In summary, not only was the FCA in this case right to hold that the remarks in Whirlpool were not binding authority on the issue of the correct date for assessing obviousness-type double patenting, to have held otherwise would have been inconsistent with the SCC’s own guidance in R v Henry on the binding effect of SCC decisions.
Finally, on a point of considerable practical importance, Pelletier JA concluded with the following observation:
[40] I might add that the analysis in the Earlier Cases, in Mylan FCA, and in this case was
driven by the fact that the parties chose to frame the issue in terms of the date for
comparison of the claims of the patents in issue.
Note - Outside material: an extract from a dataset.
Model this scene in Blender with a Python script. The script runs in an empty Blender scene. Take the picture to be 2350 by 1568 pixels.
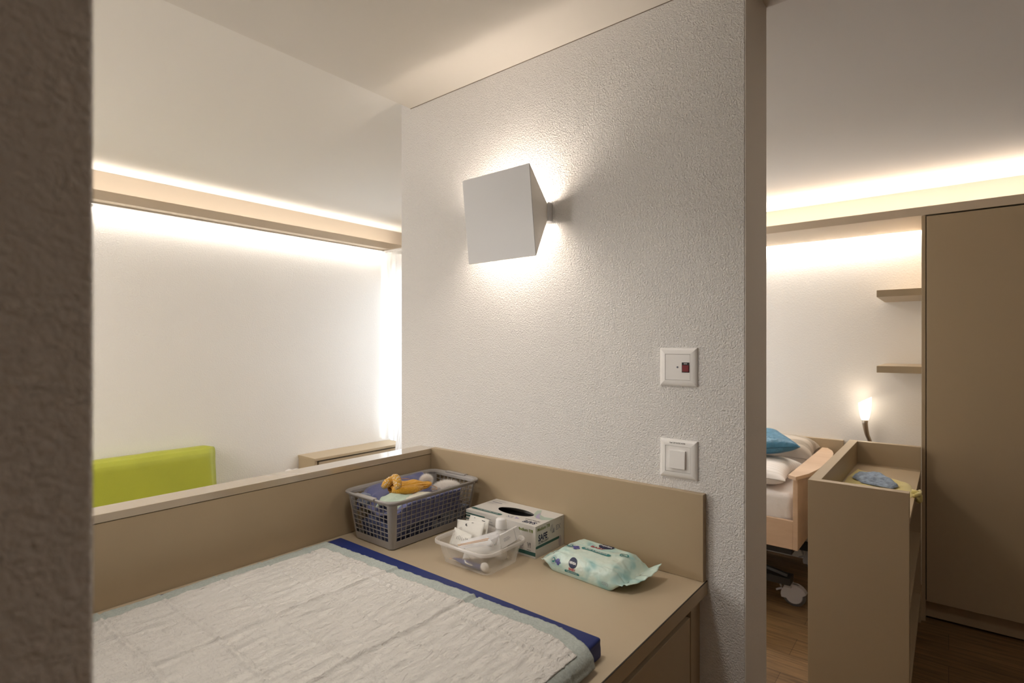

Having conducted the analysis on the
basis chosen by the parties, we should not be taken as having decided that this framework
for analysis is the correct one. The fact that this issue has not arisen in this form in the
past may be an indication that there may be other ways to approach it. Perhaps, the Court,
having construed the claims of each of the patents with the assistance of the persons
skilled in the art, simply compares the claims and decides whether the later claims are
patentably distinct from the earlier claims on the basis of the insights which it has gained
in the course of the construction of the patents. This appears to be what was done in
[Comm’r of Patents v Hoechst [1964] SCR 49], and more recently in [Sanofi 2008 SCC
61]. This is not to argue that this approach is any more correct than the comparison date
approach but rather that, going forward, parties should not feel that they are locked into
the framework chosen by the parties in these cases.
This observation is of a piece with Pelletier JA’s discussion of Whirlpool. Adherence to precedent is important to the predictability which allows parties to plan in reliance on the law, but sound precedent cannot grow in a straightjacket imposed by the idiosyncracies of how particular cases were argued: to repeat Binnie J’s words, “The objective of the exercise is to promote certainty in the law, not to stifle its growth and creativity."